Exercise directions: Output the data below in full, character for character.
╭──
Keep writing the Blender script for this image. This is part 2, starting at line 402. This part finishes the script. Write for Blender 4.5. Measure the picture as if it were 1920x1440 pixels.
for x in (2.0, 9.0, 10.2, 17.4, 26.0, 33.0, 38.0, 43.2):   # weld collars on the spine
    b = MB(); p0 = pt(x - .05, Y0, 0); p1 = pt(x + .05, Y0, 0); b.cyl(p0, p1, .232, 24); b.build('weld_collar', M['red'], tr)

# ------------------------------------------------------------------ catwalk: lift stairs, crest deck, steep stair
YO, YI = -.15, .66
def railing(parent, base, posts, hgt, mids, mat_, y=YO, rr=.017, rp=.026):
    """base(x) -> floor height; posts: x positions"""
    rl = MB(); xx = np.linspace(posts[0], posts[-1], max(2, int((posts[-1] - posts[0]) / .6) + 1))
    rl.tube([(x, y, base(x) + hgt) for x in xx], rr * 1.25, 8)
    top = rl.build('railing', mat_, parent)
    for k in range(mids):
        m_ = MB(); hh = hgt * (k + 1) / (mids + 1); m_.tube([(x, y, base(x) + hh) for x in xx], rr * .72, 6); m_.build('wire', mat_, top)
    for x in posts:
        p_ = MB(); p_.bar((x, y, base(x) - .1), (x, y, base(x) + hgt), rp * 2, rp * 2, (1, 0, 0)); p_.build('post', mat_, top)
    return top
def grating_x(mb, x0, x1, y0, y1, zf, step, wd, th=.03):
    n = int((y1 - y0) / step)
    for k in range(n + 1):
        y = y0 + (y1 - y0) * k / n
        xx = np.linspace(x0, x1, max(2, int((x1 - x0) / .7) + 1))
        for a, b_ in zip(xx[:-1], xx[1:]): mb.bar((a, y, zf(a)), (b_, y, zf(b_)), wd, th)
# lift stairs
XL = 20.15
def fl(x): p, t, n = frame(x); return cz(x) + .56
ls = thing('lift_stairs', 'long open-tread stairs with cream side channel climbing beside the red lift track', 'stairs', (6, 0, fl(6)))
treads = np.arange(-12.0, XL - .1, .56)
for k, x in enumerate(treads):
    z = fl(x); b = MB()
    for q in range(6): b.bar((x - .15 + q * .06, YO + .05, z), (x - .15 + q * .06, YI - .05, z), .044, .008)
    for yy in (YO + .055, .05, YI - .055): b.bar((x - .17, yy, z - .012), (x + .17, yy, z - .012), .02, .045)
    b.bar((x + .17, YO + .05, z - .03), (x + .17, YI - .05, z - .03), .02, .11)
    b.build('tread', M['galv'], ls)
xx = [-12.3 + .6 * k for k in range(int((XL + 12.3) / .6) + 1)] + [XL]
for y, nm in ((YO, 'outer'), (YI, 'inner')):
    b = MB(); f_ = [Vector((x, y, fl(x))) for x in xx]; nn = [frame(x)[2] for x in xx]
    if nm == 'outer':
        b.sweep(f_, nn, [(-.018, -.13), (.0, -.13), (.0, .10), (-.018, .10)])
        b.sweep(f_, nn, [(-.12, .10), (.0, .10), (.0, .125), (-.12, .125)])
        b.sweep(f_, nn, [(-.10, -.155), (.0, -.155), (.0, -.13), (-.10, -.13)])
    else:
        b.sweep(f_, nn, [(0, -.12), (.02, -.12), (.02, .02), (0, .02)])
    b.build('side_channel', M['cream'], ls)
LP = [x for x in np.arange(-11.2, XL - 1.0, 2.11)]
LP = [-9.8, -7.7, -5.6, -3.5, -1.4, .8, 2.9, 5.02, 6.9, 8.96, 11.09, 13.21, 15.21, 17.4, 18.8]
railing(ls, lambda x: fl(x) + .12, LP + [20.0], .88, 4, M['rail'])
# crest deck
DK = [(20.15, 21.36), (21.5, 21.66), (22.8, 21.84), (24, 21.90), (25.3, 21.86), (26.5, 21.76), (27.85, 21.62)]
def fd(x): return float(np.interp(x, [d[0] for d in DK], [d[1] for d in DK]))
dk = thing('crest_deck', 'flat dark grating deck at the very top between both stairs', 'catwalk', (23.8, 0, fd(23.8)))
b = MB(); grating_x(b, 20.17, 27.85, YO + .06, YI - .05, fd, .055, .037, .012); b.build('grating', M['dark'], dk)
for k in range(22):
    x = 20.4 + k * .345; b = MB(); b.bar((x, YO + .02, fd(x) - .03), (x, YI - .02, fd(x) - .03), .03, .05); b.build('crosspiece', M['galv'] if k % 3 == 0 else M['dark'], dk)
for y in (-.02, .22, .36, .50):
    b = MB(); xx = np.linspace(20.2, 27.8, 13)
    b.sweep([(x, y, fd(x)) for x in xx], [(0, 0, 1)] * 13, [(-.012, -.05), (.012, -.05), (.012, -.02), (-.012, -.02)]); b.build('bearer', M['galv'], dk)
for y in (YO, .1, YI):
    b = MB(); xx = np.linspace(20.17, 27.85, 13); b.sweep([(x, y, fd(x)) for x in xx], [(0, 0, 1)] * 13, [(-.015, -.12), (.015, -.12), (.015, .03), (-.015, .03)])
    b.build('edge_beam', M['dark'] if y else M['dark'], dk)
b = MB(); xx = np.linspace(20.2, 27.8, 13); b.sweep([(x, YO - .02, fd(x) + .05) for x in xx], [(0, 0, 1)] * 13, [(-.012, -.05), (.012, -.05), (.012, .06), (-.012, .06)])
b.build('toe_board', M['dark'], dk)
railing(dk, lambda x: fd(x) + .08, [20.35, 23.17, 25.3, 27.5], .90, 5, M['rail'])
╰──
Exercise answer:
Keep writing the Blender script for this image. This is part 2, starting at line 402. This part finishes the script. Write for Blender 4.5. Measure the picture as if it were 1920x1440 pixels.
for x in (2.0, 9.0, 10.2, 17.4, 26.0, 33.0, 38.0, 43.2):   # weld collars on the spine
    b = MB(); p0 = pt(x - .05, Y0, 0); p1 = pt(x + .05, Y0, 0); b.cyl(p0, p1, .232, 24); b.build('weld_collar', M['red'], tr)

# ------------------------------------------------------------------ catwalk: lift stairs, crest deck, steep stair
YO, YI = -.15, .66
def railing(parent, base, posts, hgt, mids, mat_, y=YO, rr=.017, rp=.026):
    """base(x) -> floor height; posts: x positions"""
    rl = MB(); xx = np.linspace(posts[0], posts[-1], max(2, int((posts[-1] - posts[0]) / .6) + 1))
    rl.tube([(x, y, base(x) + hgt) for x in xx], rr * 1.25, 8)
    top = rl.build('railing', mat_, parent)
    for k in range(mids):
        m_ = MB(); hh = hgt * (k + 1) / (mids + 1); m_.tube([(x, y, base(x) + hh) for x in xx], rr * .72, 6); m_.build('wire', mat_, top)
    for x in posts:
        p_ = MB(); p_.bar((x, y, base(x) - .1), (x, y, base(x) + hgt), rp * 2, rp * 2, (1, 0, 0)); p_.build('post', mat_, top)
    return top
def grating_x(mb, x0, x1, y0, y1, zf, step, wd, th=.03):
    n = int((y1 - y0) / step)
    for k in range(n + 1):
        y = y0 + (y1 - y0) * k / n
        xx = np.linspace(x0, x1, max(2, int((x1 - x0) / .7) + 1))
        for a, b_ in zip(xx[:-1], xx[1:]): mb.bar((a, y, zf(a)), (b_, y, zf(b_)), wd, th)
# lift stairs
XL = 20.15
def fl(x): p, t, n = frame(x); return cz(x) + .56
ls = thing('lift_stairs', 'long open-tread stairs with cream side channel climbing beside the red lift track', 'stairs', (6, 0, fl(6)))
treads = np.arange(-12.0, XL - .1, .56)
for k, x in enumerate(treads):
    z = fl(x); b = MB()
    for q in range(6): b.bar((x - .15 + q * .06, YO + .05, z), (x - .15 + q * .06, YI - .05, z), .044, .008)
    for yy in (YO + .055, .05, YI - .055): b.bar((x - .17, yy, z - .012), (x + .17, yy, z - .012), .02, .045)
    b.bar((x + .17, YO + .05, z - .03), (x + .17, YI - .05, z - .03), .02, .11)
    b.build('tread', M['galv'], ls)
xx = [-12.3 + .6 * k for k in range(int((XL + 12.3) / .6) + 1)] + [XL]
for y, nm in ((YO, 'outer'), (YI, 'inner')):
    b = MB(); f_ = [Vector((x, y, fl(x))) for x in xx]; nn = [frame(x)[2] for x in xx]
    if nm == 'outer':
        b.sweep(f_, nn, [(-.018, -.13), (.0, -.13), (.0, .10), (-.018, .10)])
        b.sweep(f_, nn, [(-.12, .10), (.0, .10), (.0, .125), (-.12, .125)])
        b.sweep(f_, nn, [(-.10, -.155), (.0, -.155), (.0, -.13), (-.10, -.13)])
    else:
        b.sweep(f_, nn, [(0, -.12), (.02, -.12), (.02, .02), (0, .02)])
    b.build('side_channel', M['cream'], ls)
LP = [x for x in np.arange(-11.2, XL - 1.0, 2.11)]
LP = [-9.8, -7.7, -5.6, -3.5, -1.4, .8, 2.9, 5.02, 6.9, 8.96, 11.09, 13.21, 15.21, 17.4, 18.8]
railing(ls, lambda x: fl(x) + .12, LP + [20.0], .88, 4, M['rail'])
# crest deck
DK = [(20.15, 21.36), (21.5, 21.66), (22.8, 21.84), (24, 21.90), (25.3, 21.86), (26.5, 21.76), (27.85, 21.62)]
def fd(x): return float(np.interp(x, [d[0] for d in DK], [d[1] for d in DK]))
dk = thing('crest_deck', 'flat dark grating deck at the very top between both stairs', 'catwalk', (23.8, 0, fd(23.8)))
b = MB(); grating_x(b, 20.17, 27.85, YO + .06, YI - .05, fd, .055, .037, .012); b.build('grating', M['dark'], dk)
for k in range(22):
    x = 20.4 + k * .345; b = MB(); b.bar((x, YO + .02, fd(x) - .03), (x, YI - .02, fd(x) - .03), .03, .05); b.build('crosspiece', M['galv'] if k % 3 == 0 else M['dark'], dk)
for y in (-.02, .22, .36, .50):
    b = MB(); xx = np.linspace(20.2, 27.8, 13)
    b.sweep([(x, y, fd(x)) for x in xx], [(0, 0, 1)] * 13, [(-.012, -.05), (.012, -.05), (.012, -.02), (-.012, -.02)]); b.build('bearer', M['galv'], dk)
for y in (YO, .1, YI):
    b = MB(); xx = np.linspace(20.17, 27.85, 13); b.sweep([(x, y, fd(x)) for x in xx], [(0, 0, 1)] * 13, [(-.015, -.12), (.015, -.12), (.015, .03), (-.015, .03)])
    b.build('edge_beam', M['dark'] if y else M['dark'], dk)
b = MB(); xx = np.linspace(20.2, 27.8, 13); b.sweep([(x, YO - .02, fd(x) + .05) for x in xx], [(0, 0, 1)] * 13, [(-.012, -.05), (.012, -.05), (.012, .06), (-.012, .06)])
b.build('toe_board', M['dark'], dk)
railing(dk, lambda x: fd(x) + .08, [20.35, 23.17, 25.3, 27.5], .90, 5, M['rail'])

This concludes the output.